▶ **EXERCISE PROMPT**: The records that follow are to be repeated exactly, with the pictures removed.

-- start DATA SUPPLIED --

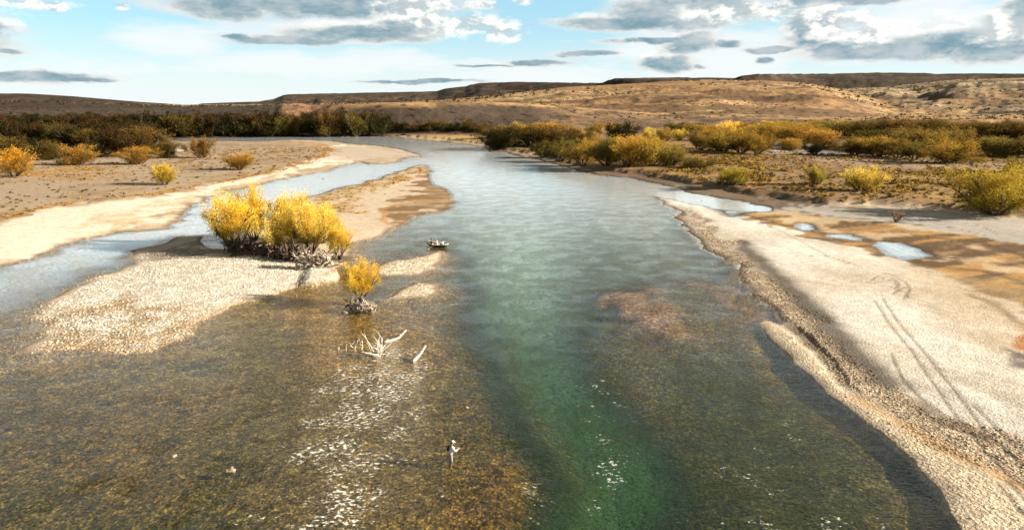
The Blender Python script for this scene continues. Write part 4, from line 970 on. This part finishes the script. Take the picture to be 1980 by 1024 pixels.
# loose cobbles on the near bars (stuff)
ico = []
import bmesh
bm = bmesh.new(); bmesh.ops.create_icosphere(bm, subdivisions=1, radius=1.0)
IV = np.array([v.co[:] for v in bm.verts]); IF = np.array([[v.index for v in f.verts] for f in bm.faces]); bm.free()
def cobbles(name, pts, sz, tones, label):
    n = len(pts); ang = rn.uniform(0, 6.28, n); sc = np.stack([sz * rn.uniform(.8, 1.4, n), sz * rn.uniform(.6, 1.0, n), sz * rn.uniform(.35, .6, n)], 1)
    Vv = IV[None] * (1 + rn.normal(size=(n, len(IV), 1)) * .10) * sc[:, None]
    x = Vv[..., 0] * np.cos(ang)[:, None] - Vv[..., 1] * np.sin(ang)[:, None]; y = Vv[..., 0] * np.sin(ang)[:, None] + Vv[..., 1] * np.cos(ang)[:, None]
    Vv = np.stack([x, y, Vv[..., 2]], -1) + pts[:, None, :] + np.array([0, 0, 1]) * sz[:, None, None] * .12
    Fv = (IF[None] + (np.arange(n) * len(IV))[:, None, None]).reshape(-1, 3)
    o = link(name, np_mesh(name, Vv.reshape(-1, 3), Fv, True, {'tone': np.repeat(tones, len(IV), 0)}), m_scatst)
    return tag(o, label, 'stones', None, 'stuff')
cw = np.zeros(GX.shape, np.float32); cw[near] = np.where(land > -2.5, np.clip(peb - .5, 0, 1), 0) * (1 - .8 * spit) * (rr < 150) * (land < 40)
pts = sample(cw * inview / (20 + RRc) ** .8, 24000)
base_t = np.array([(0.60, 0.50, 0.36), (0.48, 0.38, 0.26), (0.26, 0.18, 0.11), (0.64, 0.55, 0.42), (0.38, 0.28, 0.17)])
pts = pts[pts[:, 2] > -0.3]
ii = np.clip(np.searchsorted(RR, np.hypot(pts[:, 0], pts[:, 1])), 0, NR - 1); jj = np.clip(np.searchsorted(TH, np.arctan2(pts[:, 0], pts[:, 1])), 0, NC - 1)
tone_c = ALB[ii, jj] * (0.62 + rn.uniform(0, 1, (len(pts), 1)) * .66) * (1 + rn.normal(size=(len(pts), 3)) * .05)
cobbles('river_cobbles', pts, 0.025 + 0.07 * rn.uniform(0, 1, len(pts)) ** 4 * (1 + np.hypot(pts[:, 0], pts[:, 1]) / 90), np.clip(tone_c, 0, .85), 'pale and brown river cobbles strewn over the gravel bars')
# a few pale boulders breaking the surface of the shallow water
bm = bmesh.new(); bmesh.ops.create_icosphere(bm, subdivisions=3, radius=1.0)
for v in bm.verts:
    n_ = 1 + .22 * math.sin(v.co.x * 3.1 + v.co.y * 2) + .14 * math.sin(v.co.z * 5 + v.co.y * 4.4) + .08 * math.sin(v.co.x * 9)
    v.co *= n_; v.co.z *= .6
bme = bpy.data.meshes.new('boulder'); bm.to_mesh(bme); bm.free(); bme.materials.append(m_stone)
bme.polygons.foreach_set('use_smooth', [True] * len(bme.polygons))
for i, (px, py, w_, lb) in enumerate([
    (445, 908, 20, 'pale boulder with two rounded tops breaking the brown shallows at lower left'),
    (336, 881, 11, 'small pale boulder left of the two topped one in the brown shallows'),
    (903, 787, 9, 'single small pale stone in the shallows above the angler'),
    (626, 346, 6, 'small dark looking rock in the middle of the left side channel'),
    ]):
    x, y = G(px, py); s = scale_at(x, y, 0); o = link('boulder', bme, ()); o.location = (x, y, -.02)
    q = w_ / s / 2.0; o.scale = (q, q * .8, q * .8); o.rotation_euler = (0, 0, i * 1.3); tag(o, lb, 'rock', 'pale boulders in the shallows')

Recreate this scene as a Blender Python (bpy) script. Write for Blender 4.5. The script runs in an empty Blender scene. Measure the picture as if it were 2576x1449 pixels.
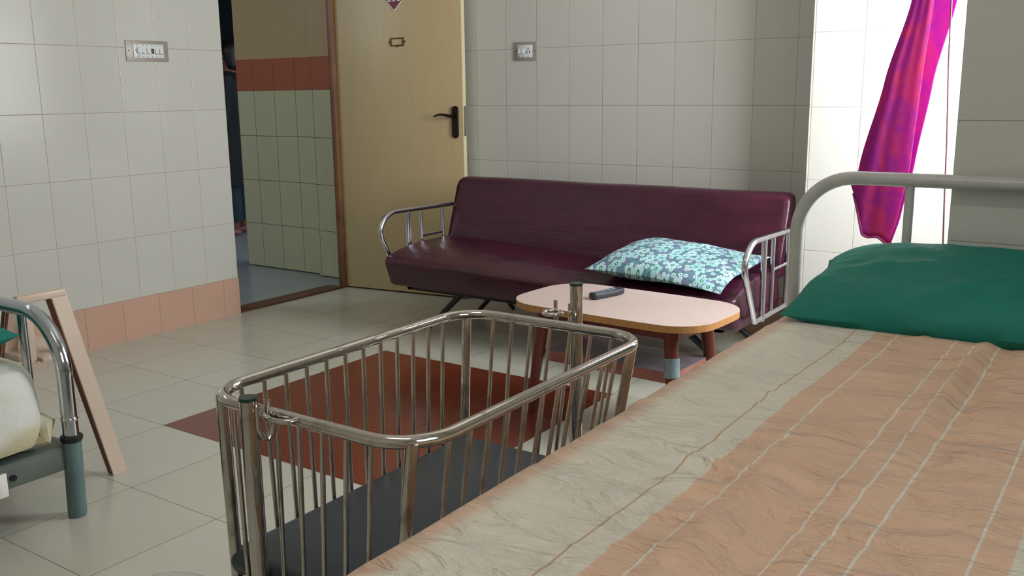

-- end DATA SUPPLIED --

▶ **WRITTEN ANSWER**:
The Blender Python script for this scene continues. Write part 4, from line 970 on. This part finishes the script. Take the picture to be 1980 by 1024 pixels.
# loose cobbles on the near bars (stuff)
ico = []
import bmesh
bm = bmesh.new(); bmesh.ops.create_icosphere(bm, subdivisions=1, radius=1.0)
IV = np.array([v.co[:] for v in bm.verts]); IF = np.array([[v.index for v in f.verts] for f in bm.faces]); bm.free()
def cobbles(name, pts, sz, tones, label):
    n = len(pts); ang = rn.uniform(0, 6.28, n); sc = np.stack([sz * rn.uniform(.8, 1.4, n), sz * rn.uniform(.6, 1.0, n), sz * rn.uniform(.35, .6, n)], 1)
    Vv = IV[None] * (1 + rn.normal(size=(n, len(IV), 1)) * .10) * sc[:, None]
    x = Vv[..., 0] * np.cos(ang)[:, None] - Vv[..., 1] * np.sin(ang)[:, None]; y = Vv[..., 0] * np.sin(ang)[:, None] + Vv[..., 1] * np.cos(ang)[:, None]
    Vv = np.stack([x, y, Vv[..., 2]], -1) + pts[:, None, :] + np.array([0, 0, 1]) * sz[:, None, None] * .12
    Fv = (IF[None] + (np.arange(n) * len(IV))[:, None, None]).reshape(-1, 3)
    o = link(name, np_mesh(name, Vv.reshape(-1, 3), Fv, True, {'tone': np.repeat(tones, len(IV), 0)}), m_scatst)
    return tag(o, label, 'stones', None, 'stuff')
cw = np.zeros(GX.shape, np.float32); cw[near] = np.where(land > -2.5, np.clip(peb - .5, 0, 1), 0) * (1 - .8 * spit) * (rr < 150) * (land < 40)
pts = sample(cw * inview / (20 + RRc) ** .8, 24000)
base_t = np.array([(0.60, 0.50, 0.36), (0.48, 0.38, 0.26), (0.26, 0.18, 0.11), (0.64, 0.55, 0.42), (0.38, 0.28, 0.17)])
pts = pts[pts[:, 2] > -0.3]
ii = np.clip(np.searchsorted(RR, np.hypot(pts[:, 0], pts[:, 1])), 0, NR - 1); jj = np.clip(np.searchsorted(TH, np.arctan2(pts[:, 0], pts[:, 1])), 0, NC - 1)
tone_c = ALB[ii, jj] * (0.62 + rn.uniform(0, 1, (len(pts), 1)) * .66) * (1 + rn.normal(size=(len(pts), 3)) * .05)
cobbles('river_cobbles', pts, 0.025 + 0.07 * rn.uniform(0, 1, len(pts)) ** 4 * (1 + np.hypot(pts[:, 0], pts[:, 1]) / 90), np.clip(tone_c, 0, .85), 'pale and brown river cobbles strewn over the gravel bars')
# a few pale boulders breaking the surface of the shallow water
bm = bmesh.new(); bmesh.ops.create_icosphere(bm, subdivisions=3, radius=1.0)
for v in bm.verts:
    n_ = 1 + .22 * math.sin(v.co.x * 3.1 + v.co.y * 2) + .14 * math.sin(v.co.z * 5 + v.co.y * 4.4) + .08 * math.sin(v.co.x * 9)
    v.co *= n_; v.co.z *= .6
bme = bpy.data.meshes.new('boulder'); bm.to_mesh(bme); bm.free(); bme.materials.append(m_stone)
bme.polygons.foreach_set('use_smooth', [True] * len(bme.polygons))
for i, (px, py, w_, lb) in enumerate([
    (445, 908, 20, 'pale boulder with two rounded tops breaking the brown shallows at lower left'),
    (336, 881, 11, 'small pale boulder left of the two topped one in the brown shallows'),
    (903, 787, 9, 'single small pale stone in the shallows above the angler'),
    (626, 346, 6, 'small dark looking rock in the middle of the left side channel'),
    ]):
    x, y = G(px, py); s = scale_at(x, y, 0); o = link('boulder', bme, ()); o.location = (x, y, -.02)
    q = w_ / s / 2.0; o.scale = (q, q * .8, q * .8); o.rotation_euler = (0, 0, i * 1.3); tag(o, lb, 'rock', 'pale boulders in the shallows')

Recreate this scene as a Blender Python (bpy) script. Write for Blender 4.5. The script runs in an empty Blender scene. Measure the picture as if it were 2576x1449 pixels.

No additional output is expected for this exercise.